I Don’t Want to go to School / Big

I Don’t Want to go to School
Lula Bell and Brian Fitzgerald
Little Tiger

Both Mouse (teacher) and Dinosaur are suffering from first day nerves as they reluctantly get up, dress and are unable to face their respective breakfasts.

Concerns about being liked are voiced and both characters are feeling decidedly wibbly-wobbly.

School looks such a scary place full of seemingly intimidating children – until they encounter one another. Then it becomes a case of being brave together … and going on to have an absolutely terrific time.
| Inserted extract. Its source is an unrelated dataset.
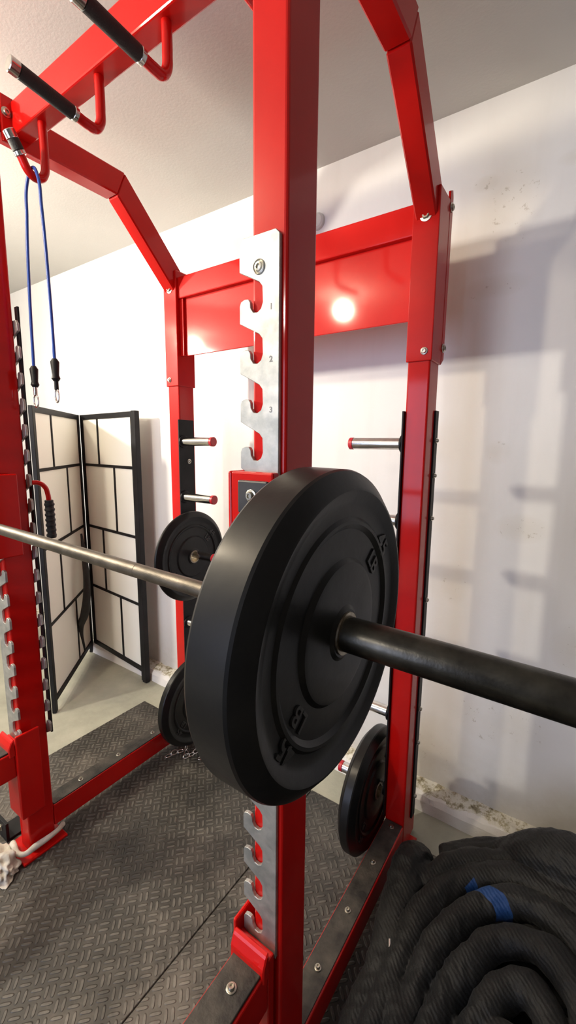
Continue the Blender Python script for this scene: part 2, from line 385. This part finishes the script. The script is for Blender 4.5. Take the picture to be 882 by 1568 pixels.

Yipee! school’s great

and tomorrow’s another day …

With a simple text that gets to the heart of those starting school wobbles and Brian Fitzgerald’s bright, humorous illustrations that capture so well the feelings of Mouse and Dinosaur, this is a definite winner and just right for youngsters starting school next term who will be amused to see that sometimes teachers have those apprehensive feelings too.

Big
Sav Akyüz
Oxford Children’s Books

Watching his big brother having the kind of fun that older brothers enjoy makes the small boy protagonist wish that he too could be big.

All of a sudden his wish is granted and off he goes on an awesome romp with the city as his adventure playground.

The trouble is he just keeps on increasing in size until he declares “Oh … no … I’m TOO big!’
Perhaps after all it’s better to be content with what you are and to use your imagination and say ‘what if …’.

With minimal words and arresting illustrations, debuting as author-illustrator Sav Akyüz has created a fun story that will resonate with lots of small brothers and sisters who watch their older siblings doing exciting things and think, ‘I wish … ‘

When the Bees Buzzed Off!

When the Bees Buzzed Off!
Lula Bell and Stephen Bennett
Little Tiger Press

Bees play a vital role in the natural world and now the creators of this picture book are helping to put the message across to young children through a ‘play along’ story.
On a warm sunny day in the garden there’s consternation among the other minibeasts: the bees are nowhere to be seen; without them how will vital pollination take place?
A decision is made: three of the bravest and cleverest, Snail, Beetle and Worm, set off on a bee search. They stop at the vegetable patch, the woodpile and the pond but of bees there is no sign.

Suddenly, having gone through a gap in the fence into the woodland nearby they hear a familiar, much welcome sound. In a clearing full of flowers are the objects of their hunt ready to explain why they’ve had to move elsewhere.

With its plethora of speech bubbles, Lula Bell’s gently humorous story will help young children understand how important bees are. In fact the bees themselves do much of the talking but they’ve hidden themselves away under flaps in the illustrations for readers to find. Stephen Bell echoes the humour in his busy mixed media scenes of the natural world in and around the garden.

I hope that children will do what those bee-hunting bugs do at the end of the story and plant some bee friendly seeds in their gardens; or perhaps create a bee-friendly patch in their school grounds.